The task ▸
Each line below must be set down exactly; omit any image you find.

* * *

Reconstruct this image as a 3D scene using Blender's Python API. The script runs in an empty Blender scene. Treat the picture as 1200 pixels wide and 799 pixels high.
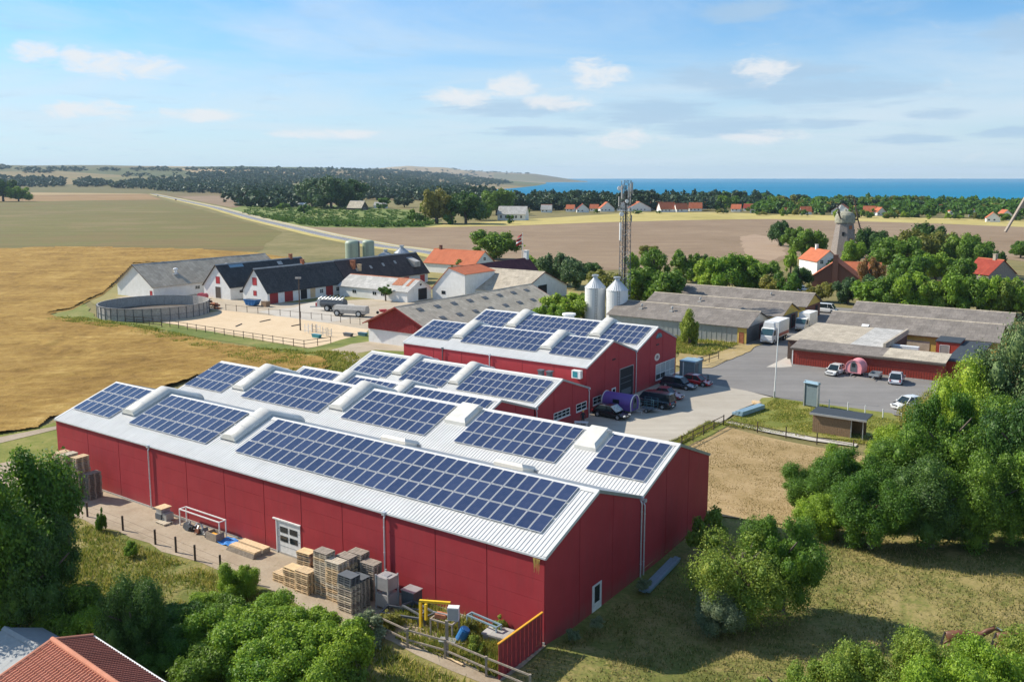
import bpy, bmesh, math, random
import numpy as np
from mathutils import Vector, Matrix
random.seed(7); RNG = np.random.default_rng(11)
sc = bpy.context.scene
COL = sc.collection
# ------------------------------------------------------------------ camera
H, FPX, CY, CX, PP = 32.0, 1056.0, 364.0, 600.0, 155.0
TH = math.atan2(PP, FPX)
cam = bpy.data.cameras.new('camera'); camo = bpy.data.objects.new('camera', cam); COL.objects.link(camo)
camo.location = (0, 0, H); camo.rotation_euler = (math.pi/2-TH, 0, 0)
cam.sensor_width = 36; cam.lens = 36*FPX/1200; cam.shift_y = -(399.5-CY)/1200
cam.clip_end = 200000; cam.clip_start = 0.5
sc.camera = camo
# ------------------------------------------------------------------ sun and sky
E1 = Vector((.82017, -.57212, 0)); E2 = Vector((.57212, .82017, 0)); ROT = math.atan2(E1.y, E1.x)
sh = E1*1.2 + E2*.30                     # ground shadow per metre of height
sun_dir = Vector((-sh.x, -sh.y, 1)).normalized()
elev = math.asin(sun_dir.z); az = math.atan2(sun_dir.x, sun_dir.y)
sl = bpy.data.lights.new('sun', 'SUN'); sl.energy = 5.0; sl.angle = math.radians(.53); sl.color = (1, .92, .79)
so = bpy.data.objects.new('sun', sl); COL.objects.link(so)
so.rotation_euler = sun_dir.to_track_quat('Z', 'Y').to_euler()
wd = bpy.data.worlds.new('World'); sc.world = wd; wd.use_nodes = True
def world_nodes():
    nt = wd.node_tree; N = nt.nodes; L = nt.links; N.clear()
    out = N.new('ShaderNodeOutputWorld'); bg = N.new('ShaderNodeBackground'); bg.inputs[1].default_value = .08
    sky = N.new('ShaderNodeTexSky'); sky.sky_type = 'NISHITA'; sky.sun_disc = False
    sky.sun_elevation = elev; sky.sun_rotation = az; sky.altitude = 50; sky.air_density = 1.0; sky.dust_density = .6; sky.ozone_density = 2.2
    tc = N.new('ShaderNodeTexCoord')
    def mth(op, a, b=None, c=None, clamp=False):
        n = N.new('ShaderNodeMath'); n.operation = op; n.use_clamp = clamp
        for i, x in enumerate((a, b, c)):
            if x is None: continue
            if isinstance(x, (int, float)): n.inputs[i].default_value = x
            else: L.new(x, n.inputs[i])
        return n.outputs[0]
    sp = N.new('ShaderNodeSeparateXYZ'); L.new(tc.outputs['Generated'], sp.inputs[0])
    x, y, z = sp.outputs
    azm = mth('ARCTAN2', x, y)
    el = mth('ARCSINE', z)
    zz = mth('ADD', mth('MAXIMUM', z, 0.0), .055)
    pl = N.new('ShaderNodeCombineXYZ'); L.new(mth('DIVIDE', x, zz), pl.inputs[0]); L.new(mth('DIVIDE', y, zz), pl.inputs[1])
    def noise(vec, sc_, det, rough, dist=0):
        n = N.new('ShaderNodeTexNoise'); L.new(vec, n.inputs['Vector']); n.inputs['Scale'].default_value = sc_
        n.inputs['Detail'].default_value = det; n.inputs['Roughness'].default_value = rough; n.inputs['Distortion'].default_value = dist
        return n.outputs['Fac']
    ae = N.new('ShaderNodeCombineXYZ'); L.new(azm, ae.inputs[0]); L.new(mth('MULTIPLY', el, 2.6), ae.inputs[1])
    puffn = noise(ae.outputs[0], 27, 9, .66, .5)
    hazen = noise(pl.outputs[0], .42, 8, .6, .5)
    streak = noise(pl.outputs[0], 1.9, 9, .66, .5)
    def sms(v, a, b):
        m = N.new('ShaderNodeMapRange'); m.interpolation_type = 'SMOOTHSTEP'; L.new(v, m.inputs[0]); m.inputs[1].default_value = a; m.inputs[2].default_value = b
        return m.outputs[0]
    # small puffs and grey banks: (azimuth, elevation, half width, half height) where they hang in the sky
    def blobs(lst):
        acc = None
        for (px, py, w, h) in lst:
            a0 = math.atan2((px-CX)/FPX, 1.01); e0 = (209-py)/1075*math.cos(a0)
            dx = mth('DIVIDE', mth('SUBTRACT', azm, a0), w/1056); dy = mth('DIVIDE', mth('SUBTRACT', el, e0), h/1056)
            d = mth('ADD', mth('MULTIPLY', dx, dx), mth('MULTIPLY', dy, dy))
            g = mth('MULTIPLY', mth('SUBTRACT', 1.0, d), 1.0)
            g = mth('MAXIMUM', g, 0.0)
            acc = g if acc is None else mth('MAXIMUM', acc, g)
        return acc
    puffs = blobs([(52, 67, 34, 17), (100, 74, 26, 18), (160, 80, 70, 20), (112, 130, 60, 14), (540, 116, 52, 17), (600, 105, 44, 19), (652, 122, 60, 14),
                   (692, 90, 54, 24), (890, 84, 44, 20), (730, 162, 60, 16), (240, 136, 80, 10), (890, 160, 60, 11), (380, 158, 90, 8)])
    greys = blobs([(880, 92, 130, 24), (960, 108, 150, 22), (760, 134, 110, 20), (850, 150, 110, 16), (1190, 42, 60, 26), (1095, 135, 40, 8), (1060, 164, 60, 7),
                   (1180, 155, 50, 8), (860, 18, 70, 18), (600, 128, 110, 12), (960, 146, 60, 7), (640, 155, 90, 8)])
    pf = mth('MULTIPLY', sms(mth('ADD', puffn, mth('MULTIPLY', puffs, .40)), .60, .96), .88)
    gf = mth('MULTIPLY', sms(mth('ADD', streak, mth('MULTIPLY', greys, .40)), .52, .90), .72)
    hf = mth('MULTIPLY', sms(hazen, .34, .74), .70)
    low = N.new('ShaderNodeMapRange'); L.new(el, low.inputs[0]); low.inputs[1].default_value = .0; low.inputs[2].default_value = .22; low.inputs[3].default_value = .74; low.inputs[4].default_value = .0
    low.interpolation_type = 'SMOOTHSTEP'
    def mix(f, a, b):
        m = N.new('ShaderNodeMix'); m.data_type = 'RGBA'; L.new(f, m.inputs[0])
        for s, v in ((6, a), (7, b)):
            if isinstance(v, tuple): m.inputs[s].default_value = (*v, 1)
            else: L.new(v, m.inputs[s])
        return m.outputs[2]
    tint = N.new('ShaderNodeMix'); tint.data_type = 'RGBA'; tint.blend_type = 'MULTIPLY'; tint.inputs[0].default_value = 1
    L.new(sky.outputs[0], tint.inputs[6]); tint.inputs[7].default_value = SKYT
    c = mix(low.outputs[0], tint.outputs[2], SKYLOW)
    c = mix(hf, c, (6.6, 7.6, 8.4))
    c = mix(gf, c, (4.0, 5.6, 7.3))
    c = mix(pf, c, (7.9, 8.1, 8.3))
    L.new(c, bg.inputs[0]); L.new(bg.outputs[0], out.inputs[0])
SKYT = (.50, 1.08, 1.50, 1); SKYLOW = (7.1, 7.9, 8.5)
world_nodes()
sc.view_settings.view_transform = 'Standard'; sc.view_settings.look = 'None'; sc.view_settings.exposure = .45; sc.view_settings.gamma = 1
sc.render.engine = 'CYCLES'
sc.cycles.volume_bounces = 0; sc.cycles.max_bounces = 6; sc.cycles.transparent_max_bounces = 8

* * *

Result below ▸
Reconstruct this image as a 3D scene using Blender's Python API. The script runs in an empty Blender scene. Treat the picture as 1200 pixels wide and 799 pixels high.
import bpy, bmesh, math, random
import numpy as np
from mathutils import Vector, Matrix
random.seed(7); RNG = np.random.default_rng(11)
sc = bpy.context.scene
COL = sc.collection
# ------------------------------------------------------------------ camera
H, FPX, CY, CX, PP = 32.0, 1056.0, 364.0, 600.0, 155.0
TH = math.atan2(PP, FPX)
cam = bpy.data.cameras.new('camera'); camo = bpy.data.objects.new('camera', cam); COL.objects.link(camo)
camo.location = (0, 0, H); camo.rotation_euler = (math.pi/2-TH, 0, 0)
cam.sensor_width = 36; cam.lens = 36*FPX/1200; cam.shift_y = -(399.5-CY)/1200
cam.clip_end = 200000; cam.clip_start = 0.5
sc.camera = camo
# ------------------------------------------------------------------ sun and sky
E1 = Vector((.82017, -.57212, 0)); E2 = Vector((.57212, .82017, 0)); ROT = math.atan2(E1.y, E1.x)
sh = E1*1.2 + E2*.30                     # ground shadow per metre of height
sun_dir = Vector((-sh.x, -sh.y, 1)).normalized()
elev = math.asin(sun_dir.z); az = math.atan2(sun_dir.x, sun_dir.y)
sl = bpy.data.lights.new('sun', 'SUN'); sl.energy = 5.0; sl.angle = math.radians(.53); sl.color = (1, .92, .79)
so = bpy.data.objects.new('sun', sl); COL.objects.link(so)
so.rotation_euler = sun_dir.to_track_quat('Z', 'Y').to_euler()
wd = bpy.data.worlds.new('World'); sc.world = wd; wd.use_nodes = True
def world_nodes():
    nt = wd.node_tree; N = nt.nodes; L = nt.links; N.clear()
    out = N.new('ShaderNodeOutputWorld'); bg = N.new('ShaderNodeBackground'); bg.inputs[1].default_value = .08
    sky = N.new('ShaderNodeTexSky'); sky.sky_type = 'NISHITA'; sky.sun_disc = False
    sky.sun_elevation = elev; sky.sun_rotation = az; sky.altitude = 50; sky.air_density = 1.0; sky.dust_density = .6; sky.ozone_density = 2.2
    tc = N.new('ShaderNodeTexCoord')
    def mth(op, a, b=None, c=None, clamp=False):
        n = N.new('ShaderNodeMath'); n.operation = op; n.use_clamp = clamp
        for i, x in enumerate((a, b, c)):
            if x is None: continue
            if isinstance(x, (int, float)): n.inputs[i].default_value = x
            else: L.new(x, n.inputs[i])
        return n.outputs[0]
    sp = N.new('ShaderNodeSeparateXYZ'); L.new(tc.outputs['Generated'], sp.inputs[0])
    x, y, z = sp.outputs
    azm = mth('ARCTAN2', x, y)
    el = mth('ARCSINE', z)
    zz = mth('ADD', mth('MAXIMUM', z, 0.0), .055)
    pl = N.new('ShaderNodeCombineXYZ'); L.new(mth('DIVIDE', x, zz), pl.inputs[0]); L.new(mth('DIVIDE', y, zz), pl.inputs[1])
    def noise(vec, sc_, det, rough, dist=0):
        n = N.new('ShaderNodeTexNoise'); L.new(vec, n.inputs['Vector']); n.inputs['Scale'].default_value = sc_
        n.inputs['Detail'].default_value = det; n.inputs['Roughness'].default_value = rough; n.inputs['Distortion'].default_value = dist
        return n.outputs['Fac']
    ae = N.new('ShaderNodeCombineXYZ'); L.new(azm, ae.inputs[0]); L.new(mth('MULTIPLY', el, 2.6), ae.inputs[1])
    puffn = noise(ae.outputs[0], 27, 9, .66, .5)
    hazen = noise(pl.outputs[0], .42, 8, .6, .5)
    streak = noise(pl.outputs[0], 1.9, 9, .66, .5)
    def sms(v, a, b):
        m = N.new('ShaderNodeMapRange'); m.interpolation_type = 'SMOOTHSTEP'; L.new(v, m.inputs[0]); m.inputs[1].default_value = a; m.inputs[2].default_value = b
        return m.outputs[0]
    # small puffs and grey banks: (azimuth, elevation, half width, half height) where they hang in the sky
    def blobs(lst):
        acc = None
        for (px, py, w, h) in lst:
            a0 = math.atan2((px-CX)/FPX, 1.01); e0 = (209-py)/1075*math.cos(a0)
            dx = mth('DIVIDE', mth('SUBTRACT', azm, a0), w/1056); dy = mth('DIVIDE', mth('SUBTRACT', el, e0), h/1056)
            d = mth('ADD', mth('MULTIPLY', dx, dx), mth('MULTIPLY', dy, dy))
            g = mth('MULTIPLY', mth('SUBTRACT', 1.0, d), 1.0)
            g = mth('MAXIMUM', g, 0.0)
            acc = g if acc is None else mth('MAXIMUM', acc, g)
        return acc
    puffs = blobs([(52, 67, 34, 17), (100, 74, 26, 18), (160, 80, 70, 20), (112, 130, 60, 14), (540, 116, 52, 17), (600, 105, 44, 19), (652, 122, 60, 14),
                   (692, 90, 54, 24), (890, 84, 44, 20), (730, 162, 60, 16), (240, 136, 80, 10), (890, 160, 60, 11), (380, 158, 90, 8)])
    greys = blobs([(880, 92, 130, 24), (960, 108, 150, 22), (760, 134, 110, 20), (850, 150, 110, 16), (1190, 42, 60, 26), (1095, 135, 40, 8), (1060, 164, 60, 7),
                   (1180, 155, 50, 8), (860, 18, 70, 18), (600, 128, 110, 12), (960, 146, 60, 7), (640, 155, 90, 8)])
    pf = mth('MULTIPLY', sms(mth('ADD', puffn, mth('MULTIPLY', puffs, .40)), .60, .96), .88)
    gf = mth('MULTIPLY', sms(mth('ADD', streak, mth('MULTIPLY', greys, .40)), .52, .90), .72)
    hf = mth('MULTIPLY', sms(hazen, .34, .74), .70)
    low = N.new('ShaderNodeMapRange'); L.new(el, low.inputs[0]); low.inputs[1].default_value = .0; low.inputs[2].default_value = .22; low.inputs[3].default_value = .74; low.inputs[4].default_value = .0
    low.interpolation_type = 'SMOOTHSTEP'
    def mix(f, a, b):
        m = N.new('ShaderNodeMix'); m.data_type = 'RGBA'; L.new(f, m.inputs[0])
        for s, v in ((6, a), (7, b)):
            if isinstance(v, tuple): m.inputs[s].default_value = (*v, 1)
            else: L.new(v, m.inputs[s])
        return m.outputs[2]
    tint = N.new('ShaderNodeMix'); tint.data_type = 'RGBA'; tint.blend_type = 'MULTIPLY'; tint.inputs[0].default_value = 1
    L.new(sky.outputs[0], tint.inputs[6]); tint.inputs[7].default_value = SKYT
    c = mix(low.outputs[0], tint.outputs[2], SKYLOW)
    c = mix(hf, c, (6.6, 7.6, 8.4))
    c = mix(gf, c, (4.0, 5.6, 7.3))
    c = mix(pf, c, (7.9, 8.1, 8.3))
    L.new(c, bg.inputs[0]); L.new(bg.outputs[0], out.inputs[0])
SKYT = (.50, 1.08, 1.50, 1); SKYLOW = (7.1, 7.9, 8.5)
world_nodes()
sc.view_settings.view_transform = 'Standard'; sc.view_settings.look = 'None'; sc.view_settings.exposure = .45; sc.view_settings.gamma = 1
sc.render.engine = 'CYCLES'
sc.cycles.volume_bounces = 0; sc.cycles.max_bounces = 6; sc.cycles.transparent_max_bounces = 8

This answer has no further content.